Autos

2025 Dodge Charger Daytona EV: Enthusiastically Yes Even In The Snow – Forbes


My first car was a 1977 Dodge Aspen, a giant rear-wheel-drive beast. I drove it on the ice and snow all winter long in Indiana, where I grew up, and it performed well even when I braked for a rabbit and did a 180-degree turn. Dodge has come a long way in its century-plus history, and it has a new stallion in its garage: the 670-horsepower Dodge Charger Daytona Scat Pack and 496-horsepower Dodge Charger Daytona R/T.

Known for its powerful internal combustion engines, Dodge turned the page with its new all-electric Charger Daytona. Looking at the photos in this story, you might have noticed that the new Charger Daytona has two doors. But wait: doesn’t the Dodge Charger have four doors, not two? With this iteration, the new Charger replaces both the old four-door Charger and two-door Challenger in Dodge’s lineup.

Going forward, all of the cars in the new Dodge Charger lineup will include all-wheel drive, like the four-door Charger Daytona and gas-powered Dodge Charger Sixpack models.

Muscle Cars Take The Snow

The 2017 Dodge Challenger GT was the first American two-door muscle coupe with all-wheel-drive. I drove it on a snowy skid pad in New Hampshire in 2016, testing its capabilities. Feeling the car slip and slide in a barely-controlled chaos was glorious.

In Michigan’s Upper Peninsula, the automaker put the Charger Daytona EV through its paces for winter testing. Dodge added some new features to the Charger Daytona, like a wet/snow drive mode that splits the torque equally between the front and rear wheels for improved weight balance.

Dodge also says the Daytona’s rear electric drive module features a mechanical limited slip differential that increases traction and performance in cold-weather conditions. Its Drift/Donut Mode allows the Charger to switch into rear-wheel drive for winter fun. The Wet/Snow mode, standard on every new Charger, harnesses traction control, Electronic Stability Control, regenerative braking and torque bias logic between the front and rear electric drive modules to get all of the pieces working together.

Winter weather requires a certain amount of skill to navigate safely on the roads, and the vehicle’s tools make a big difference in conjunction. For instance, the new Charger carries a standard mechanical limited slip differential on the rear axle helps maximize traction in wintry conditions.

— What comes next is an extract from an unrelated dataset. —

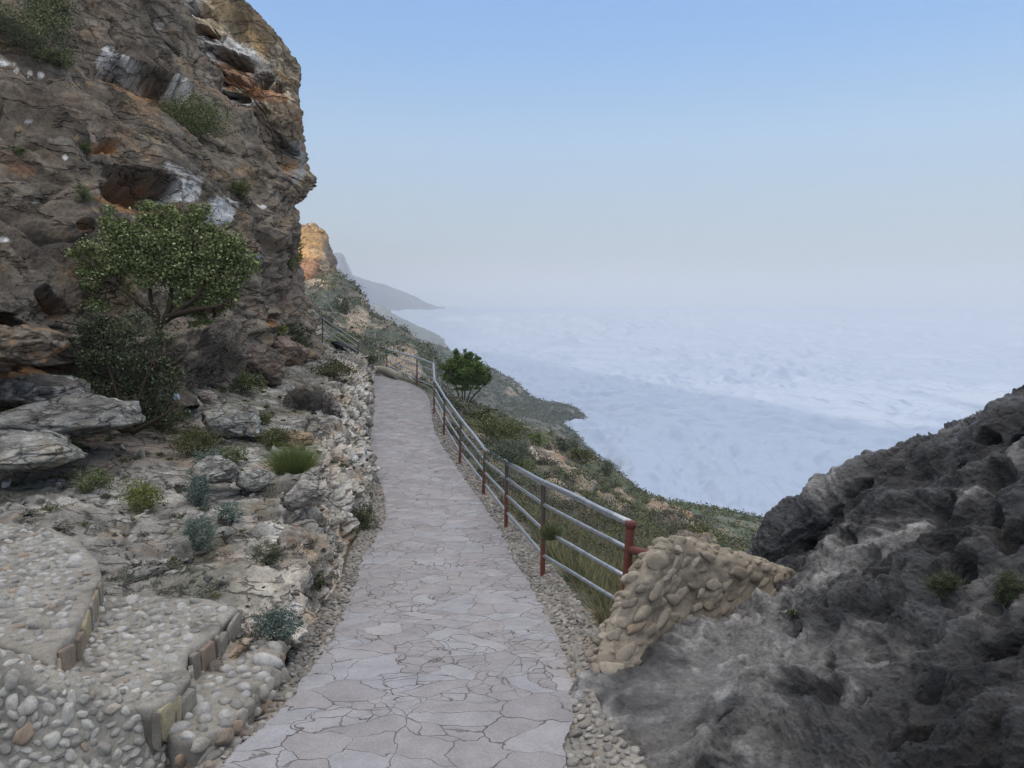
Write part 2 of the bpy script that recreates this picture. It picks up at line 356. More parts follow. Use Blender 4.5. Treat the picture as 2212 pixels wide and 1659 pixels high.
h1 = N(n, 'ShaderNodeMath', operation='ADD'); L(jc.outputs[0], h1.inputs[0]); L(lv.outputs[0], h1.inputs[1])
h2 = N(n, 'ShaderNodeMath', operation='MULTIPLY_ADD', i_1=1.1); L(mo.outputs['Fac'], h2.inputs[0]); L(h1.outputs[0], h2.inputs[2])
bp = N(n, 'ShaderNodeBump', i_Strength=0.9, i_Distance=0.018); L(h2.outputs[0], bp.inputs['Height']); L(bp.outputs[0], b.inputs['Normal'])
M_FLAG = m
G = ribbon(PL, PR, 700, 50)
edge = np.abs(np.linspace(-1, 1, 50))[None]**12
G[..., 2] += 0.012*fbm(G*(1, 1, 0)*1.2, 3)-0.01*edge+0.012
wob = 0.035*fbm(G*(1, 1, 0)*5.0, 3, seed=3)
G[..., 0] += wob*edge
path = mesh_obj('path', G, gfaces(700, 50), M_FLAG); tag(path, 'curving grey crazy-paved flagstone path', kind='structure')
# the ground the path is laid on
base = [PLo+np.array((-1.4, 0, 0.0)), PLo+np.array((-0.5, 0, -0.06)), PLo+np.array((0, 0, -0.07)), PL+np.array((0, 0, -0.07)), PR+np.array((0, 0, -0.07)), PRo+np.array((0, 0, -0.09)), PRo+np.array((0.09, 0, -0.38)), PRo+np.array((0.7, 0, -1.1)), PRo+np.array((2.5, 0, -3.0))]
G = np.stack([cr(q, 300) for q in base], 1); G = cr(G.transpose(1, 0, 2), 120).transpose(1, 0, 2); G[..., 2] += 0.02*fbm(G*3, 3)
cg = mix(np.tile(lin((118, 110, 98)), G.shape[:2]+(1,)), np.tile(lin((88, 86, 68)), G.shape[:2]+(1,)), 0.5+1.3*fbm(G*2, 4))
tag(mesh_obj('ground', G, gfaces(300, 120), M_EARTH, cg), 'earth bed under and beside the path', kind='structure')
# pebble verges of the path
def verge(A, B, name, label, seed, zo=0.0, rmin=0.018, rmax=0.042, outer_drop=0.35, dens=1.0, lift=0.0):
    rs = np.random.RandomState(seed)
    n_, m_ = 500, 12
    G = ribbon(A, B, n_, m_); t = np.linspace(0, 1, m_)[None]
    G[..., 2] += -0.012+0.01*fbm(G*6.0, 3)+lift*sstep(0.2, 0.9, t)
    out = B-A; out[:, 2] = 0; out /= np.linalg.norm(out, axis=1)[:, None]+1e-9
    o = cr(out, n_)
    e1 = G[:, -1]+o*0.03-np.array((0, 0, 0.03)); e2 = e1+o*0.02-np.array((0, 0, outer_drop))
    i1 = G[:, 0]-o*0.07-np.array((0, 0, 0.004))
    G = np.concatenate([i1[:, None], G, e1[:, None], e2[:, None]], 1)
    c = mix(np.tile(lin((128, 122, 114)), G.shape[:2]+(1,)), np.tile(lin((144, 137, 126)), G.shape[:2]+(1,)), 0.5+fbm(G*2.0, 3))
    parts = [(G.reshape(-1, 3), gfaces(n_, m_+3), c.reshape(-1, 3))]
    # pebbles by dart throwing, smaller and sparser detail with distance
    a, bb = cr(A, 2000), cr(B, 2000); seglen = np.linalg.norm(np.gradient((a+bb)/2, axis=0), axis=1)*1.0; wid = np.linalg.norm(bb-a, axis=1)
    keep = []; cell = {}
    area = float((seglen*wid).sum()); tries = int(area/(0.035**2)*5*dens)
    pr = seglen*wid/np.maximum(1, a[:, 1]/5); pr /= pr.sum()
    ii = rs.choice(2000, tries, p=pr); tt = rs.uniform(0.0, 1.0, tries)
    for i, t_ in zip(ii, tt):
        p = a[i]*(1-t_)+bb[i]*t_; p = p+np.array((0, 0, lift*float(sstep(0.2, 0.9, t_))))
        r = rs.uniform(rmin, rmax)*(1 if p[1] < 9 else 1.3)
        k = (int(p[0]//0.12), int(p[1]//0.12)); ok = True
        for dx in (-1, 0, 1):
            for dy in (-1, 0, 1):
                for (x, y, rr) in cell.get((k[0]+dx, k[1]+dy), ()):
                    if (x-p[0])**2+(y-p[1])**2 < (0.83*(r+rr))**2: ok = False
        if ok: cell.setdefault(k, []).append((p[0], p[1], r)); keep.append((p[0], p[1], p[2], r))
    K = np.array(keep)
    for near, sub in ((True, 2), (False, 1)):
        k = K[(K[:, 1] < 6.5) == near]
        if len(k) == 0: continue
        R = k[:, 3:4]*np.stack([rs.uniform(0.9, 1.3, len(k)), rs.uniform(0.65, 1.0, len(k)), rs.uniform(0.4, 0.62, len(k))], 1)
        V, F, nv = stones(k[:, :3]-np.array((0, 0, 0.008)), R, rs, sub, rough=0.35, cuts=6, lim=0.58)
        g = rs.uniform(0, 1, len(k)); g2 = rs.uniform(0, 1, len(k))
        c = mix(np.tile(lin((118, 113, 107)), (len(k), 1)), np.tile(lin((164, 158, 150)), (len(k), 1)), g)
        c = mix(c, np.tile(lin((144, 124, 106)), (len(k), 1)), (g2 > 0.93)*0.6)
        parts.append((V, F, np.repeat(c, nv, 0)))
    V, F, C = joinm(parts)
    o = mesh_obj(name, V, F, M_STONE, C); return tag(o, label, kind='structure')
verge(PR, PRo, 'path_edging', 'pebble-set strip and kerb on the railing side of the path', 11, lift=0.03)
verge(PL, PLo, 'path_edging', 'pebble-set strip between the path and the rock bank', 12, outer_drop=0.2)
# ---------------------------------------------------------------- rocky ground and bank left of the path
BANK = [
 [(380, 2300, 2.05), (250, 2300, 2.1), (100, 2250, 2.15), (-100, 2200, 2.2), (-300, 2100, 2.3), (-600, 2000, 2.4), (-900, 1900, 2.5), (-1500, 1800, 2.6)],
 [(520, 1700, 3.22), (420, 1700, 3.28), (330, 1690, 3.28), (200, 1640, 3.35), (50, 1560, 3.45), (-150, 1500, 3.6), (-400, 1470, 3.7), (-900, 1450, 3.8)],
 [(590, 1470, 4.12), (560, 1430, 4.2), (515, 1380, 4.28), (440, 1330, 4.5), (320, 1300, 4.68), (160, 1215, 5.05), (-60, 1190, 5.22), (-500, 1180, 5.3)],
 [(640, 1378, 4.85), (600, 1330, 4.78), (540, 1275, 4.88), (440, 1240, 5.08), (330, 1200, 5.4), (170, 1140, 5.65), (0, 1110, 5.9), (-500, 1090, 6.0)],
 [(690, 1315, 5.6), (645, 1240, 5.7), (570, 1180, 5.85), (470, 1130, 6.2), (340, 1095, 6.5), (170, 1060, 6.8), (-20, 1050, 6.8), (-500, 1040, 6.8)],
 [(735, 1256, 6.7), (695, 1160, 6.8), (620, 1080, 7.0), (500, 1040, 7.4), (360, 1012, 7.6), (190, 985, 7.6), (-20, 985, 7.3), (-500, 960, 7.0)],
 [(752, 1185, 8.15), (728, 1085, 8.3), (672, 1000, 8.6), (560, 975, 8.9), (420, 955, 9.0), (260, 935, 8.9), (50, 940, 8.2), (-500, 900, 8.0)],
 [(785, 1105, 9.9), (752, 1015, 10.0), (690, 945, 10.3), (590, 920, 10.4), (470, 905, 10.4), (320, 880, 10.2), (100, 880, 9.8), (-500, 860, 9.5)],
 [(796, 1035, 12.2), (768, 950, 12.3), (712, 895, 12.4), (620, 880, 12.3), (510, 862, 12.0), (380, 845, 11.5), (150, 840, 11), (-400, 830, 11)],
 [(791, 960, 15.8), (768, 878, 16.2), (722, 840, 16.6), (655, 826, 16.6), (570, 812, 16.2), (450, 805, 15), (250, 800, 14), (-300, 800, 14)],
 [(800, 870, 21.8), (783, 812, 22.3), (750, 775, 23), (705, 765, 23.4), (650, 755, 23), (570, 760, 21), (400, 770, 20), (0, 770, 20)],
 [(802, 812, 27.5), (793, 786, 28), (776, 770, 28.8), (735, 760, 29), (675, 737, 29), (600, 740, 27), (450, 750, 26), (0, 750, 26)],
 [(800, 822, 33), (788, 800, 34), (770, 790, 35), (730, 790, 36), (670, 790, 36), (600, 790, 36), (450, 790, 36), (0, 790, 36)]]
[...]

“When torque is applied from the rear electric drive module, the limited slip differential guarantees power is provided to both rear wheels, whereas a traditional open differential will simply allow a slipping wheel to continue to slip,” Dodge explains.

Why It Works

I already knew the Dodge Charger Daytona looks and feels like a close relative to its gas-powered siblings. And it sounds familiar due to its Fratzonic Chambered Exhaust that amplifies piped-in noise that mimic the muscle car sound symphony we know and love. In the quiet snow, the EV’s sounds echo across the frozen ground.

On the pavement, the Charger Daytona R/T zips from zero to 60 mph in 4.7 seconds while the Scat Pack can do it in 3.3 seconds. On the snow in an EV, the instant torque can be a friend or enemy depending on how you control it. Most importantly, for the naysayers that don’t believe an all-electric muscle car can be as enjoyable as the gas-only versions of the past: try one out. It’s the perfect blend of past and present.